All refineries purchase crude oil at the going market rate for a barrel of oil and whilst there may be times that the margin received for refining into petroleum products is higher than at other times, if you look at it on a long-term basis the margins are nominal and confirm it is indeed a high volume, low margin business.
America, the bastion of global capitalism has not built one new refinery in 30 years. Take a look at the size of the consumer base and the economy of scale in that country and ask the question why this would be the case if there is so much money to be made out of refining oil into petroleum products – the answer is simple; the economics don’t stake up when you look at the capital cost versus the return.
The Port Stanvac refinery in South Australia closed in 2003 because the capital cost that Mobil faced to upgrade to meet new standards in 2006 did not stake up against the returns that could be generated. Whilst considerable upgrades have occurred in recent years to Australian refineries most were built in the 1950/60s; on average over 50 years ago. Again, I pose the question; if there is so much money to be made out of refining oil into petroleum products why we aren’t seeing investment in new refineries?

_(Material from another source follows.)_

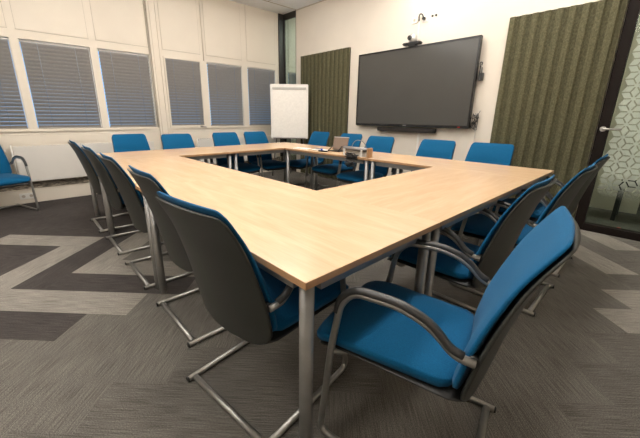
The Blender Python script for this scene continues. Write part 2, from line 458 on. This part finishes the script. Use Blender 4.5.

Most of the new refineries are being built in the high growth areas in Asia and the sub-continent, particularly China and India. These are large by Australian standards and have the efficiency inherent in new facilities and will have high throughput and economy of scale.
I’ve said before that the one of the greatest threats in Australia is not the price of refined petroleum products, but whether the refining companies can make a return sufficient enough to compete with imported products and one that enables on-going commitment to the Australian facilities.